▶ **JOB**: Only the pictures are omitted; repeat all other data exactly.

▶ **DATA SEGMENT**:
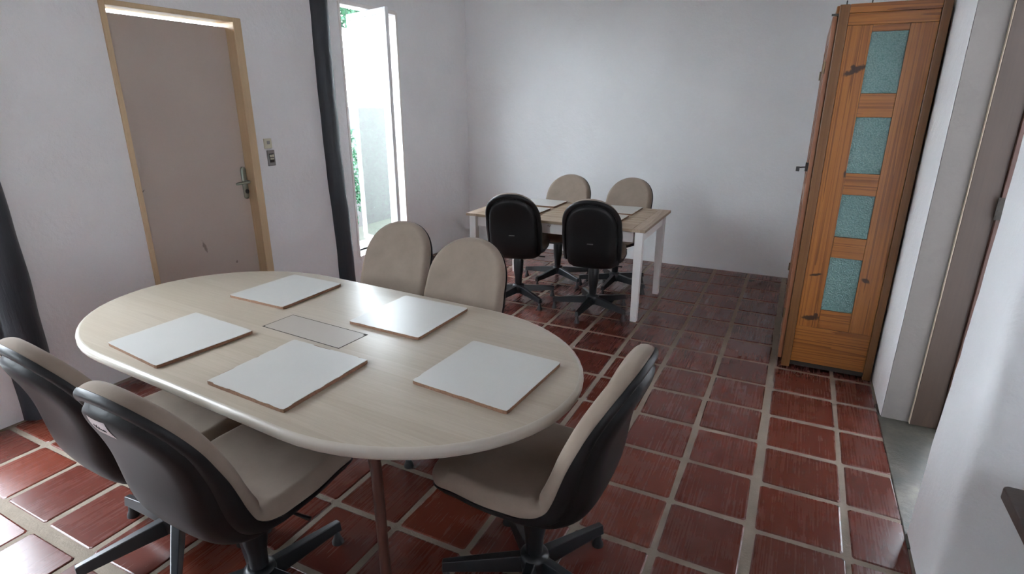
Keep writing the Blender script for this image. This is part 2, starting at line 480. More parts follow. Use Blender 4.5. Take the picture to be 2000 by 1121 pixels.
# ================================================================== door on the left wall
d1 = thing('door_1', 'closed beige door with cream frame on the left wall', 'door', (XL-.05, 2.43, 0), kind='structure')
fm = MB()
fm.box(XL-.15, XL+.012, 1.985, 2.014, 0.001, 2.122)
fm.box(XL-.15, XL+.012, 2.806, 2.868, 0.001, 2.122)
fm.box(XL-.15, XL+.012, 2.014, 2.806, 2.094, 2.122)
fo = fm.build('door_frame', M_doorframe, d1, bevel=.003)
lf = MB().box(-.02, .02, -.393, .393, .01, 2.066)
lo = lf.build('door_leaf', M_doorleaf, d1, bevel=.003)
# door-leaf mesh is given about its own centre line so the scuff marks sit where they are
lo.data.transform(Matrix.Translation(Vector(d1['_o'])))
lo.location = (XL-.085-d1.location.x, 2.410-d1.location.y, 0)
xh = XL-.065
hp = MB()
pl = []
for i in range(24):
    a = 2*PI*i/24
    pl.append((.021*math.cos(a), (.092 if math.sin(a) > 0 else -.092)+.021*math.sin(a)))
b0 = len(hp.v)
hp.loops([[(xh, 2.778+p, 1.045+q) for p, q in pl], [(xh+.007, 2.778+p, 1.045+q) for p, q in pl], [(xh+.010, 2.778+p*.85, 1.045+q*.97) for p, q in pl]])
ho = hp.build('door_handle', M_handle, d1, smooth=True)
lv = MB().tube([(xh+.008, 2.782, 1.055), (xh+.045, 2.782, 1.055), (xh+.052, 2.772, 1.055), (xh+.052, 2.68, 1.052), (xh+.047, 2.672, 1.05)], [.010, .010, .010, .009, .006])
lv.build('lever', M_handle, ho, smooth=True)
ho2 = MB()
ho2.loops([[(xh+.0105+k, 2.780+.013*math.cos(2*PI*i/16), .985+.016*math.sin(2*PI*i/16)) for i in range(16)] for k in (0, .008)])
q = ho2.build('keyhole', M_dark, ho, smooth=True)
for q in ho.children:
    q.data.transform(Matrix.Translation(-Vector(d1['_o'])))

# ================================================================== light switches
s1 = thing('wall_switch', 'small cream bell push on the wall, right of the beige door', 'switch', (XL, 2.965, 1.28))
MB().box(XL, XL+.010, 2.930, 2.997, 1.275, 1.345).build('plate', M_cream, s1, bevel=.003)
MB().box(XL+.0105, XL+.014, 2.953, 2.977, 1.305, 1.328).build('button', M_greyplate, s1, bevel=.001)
s2 = thing('wall_switch', 'grey double light switch under the cream bell push', 'switch', (XL, 2.98, 1.15))
MB().box(XL, XL+.009, 2.947, 3.012, 1.150, 1.262).build('plate', M_greyplate, s2, bevel=.003)
MB().box(XL+.0091, XL+.0105, 2.960, 2.999, 1.175, 1.238).build('surround', M_dark, s2)
for yy in (2.970, 2.989): MB().box(XL+.0106, XL+.015, yy-.008, yy+.008, 1.213, 1.231).build('rocker', M_cream, s2, bevel=.001)
MB().box(XL+.0106, XL+.015, 2.964, 2.996, 1.195, 1.207).build('rocker', M_cream, s2, bevel=.001)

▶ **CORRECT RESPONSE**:
Keep writing the Blender script for this image. This is part 2, starting at line 480. More parts follow. Use Blender 4.5. Take the picture to be 2000 by 1121 pixels.
# ================================================================== door on the left wall
d1 = thing('door_1', 'closed beige door with cream frame on the left wall', 'door', (XL-.05, 2.43, 0), kind='structure')
fm = MB()
fm.box(XL-.15, XL+.012, 1.985, 2.014, 0.001, 2.122)
fm.box(XL-.15, XL+.012, 2.806, 2.868, 0.001, 2.122)
fm.box(XL-.15, XL+.012, 2.014, 2.806, 2.094, 2.122)
fo = fm.build('door_frame', M_doorframe, d1, bevel=.003)
lf = MB().box(-.02, .02, -.393, .393, .01, 2.066)
lo = lf.build('door_leaf', M_doorleaf, d1, bevel=.003)
# door-leaf mesh is given about its own centre line so the scuff marks sit where they are
lo.data.transform(Matrix.Translation(Vector(d1['_o'])))
lo.location = (XL-.085-d1.location.x, 2.410-d1.location.y, 0)
xh = XL-.065
hp = MB()
pl = []
for i in range(24):
    a = 2*PI*i/24
    pl.append((.021*math.cos(a), (.092 if math.sin(a) > 0 else -.092)+.021*math.sin(a)))
b0 = len(hp.v)
hp.loops([[(xh, 2.778+p, 1.045+q) for p, q in pl], [(xh+.007, 2.778+p, 1.045+q) for p, q in pl], [(xh+.010, 2.778+p*.85, 1.045+q*.97) for p, q in pl]])
ho = hp.build('door_handle', M_handle, d1, smooth=True)
lv = MB().tube([(xh+.008, 2.782, 1.055), (xh+.045, 2.782, 1.055), (xh+.052, 2.772, 1.055), (xh+.052, 2.68, 1.052), (xh+.047, 2.672, 1.05)], [.010, .010, .010, .009, .006])
lv.build('lever', M_handle, ho, smooth=True)
ho2 = MB()
ho2.loops([[(xh+.0105+k, 2.780+.013*math.cos(2*PI*i/16), .985+.016*math.sin(2*PI*i/16)) for i in range(16)] for k in (0, .008)])
q = ho2.build('keyhole', M_dark, ho, smooth=True)
for q in ho.children:
    q.data.transform(Matrix.Translation(-Vector(d1['_o'])))

# ================================================================== light switches
s1 = thing('wall_switch', 'small cream bell push on the wall, right of the beige door', 'switch', (XL, 2.965, 1.28))
MB().box(XL, XL+.010, 2.930, 2.997, 1.275, 1.345).build('plate', M_cream, s1, bevel=.003)
MB().box(XL+.0105, XL+.014, 2.953, 2.977, 1.305, 1.328).build('button', M_greyplate, s1, bevel=.001)
s2 = thing('wall_switch', 'grey double light switch under the cream bell push', 'switch', (XL, 2.98, 1.15))
MB().box(XL, XL+.009, 2.947, 3.012, 1.150, 1.262).build('plate', M_greyplate, s2, bevel=.003)
MB().box(XL+.0091, XL+.0105, 2.960, 2.999, 1.175, 1.238).build('surround', M_dark, s2)
for yy in (2.970, 2.989): MB().box(XL+.0106, XL+.015, yy-.008, yy+.008, 1.213, 1.231).build('rocker', M_cream, s2, bevel=.001)
MB().box(XL+.0106, XL+.015, 2.964, 2.996, 1.195, 1.207).build('rocker', M_cream, s2, bevel=.001)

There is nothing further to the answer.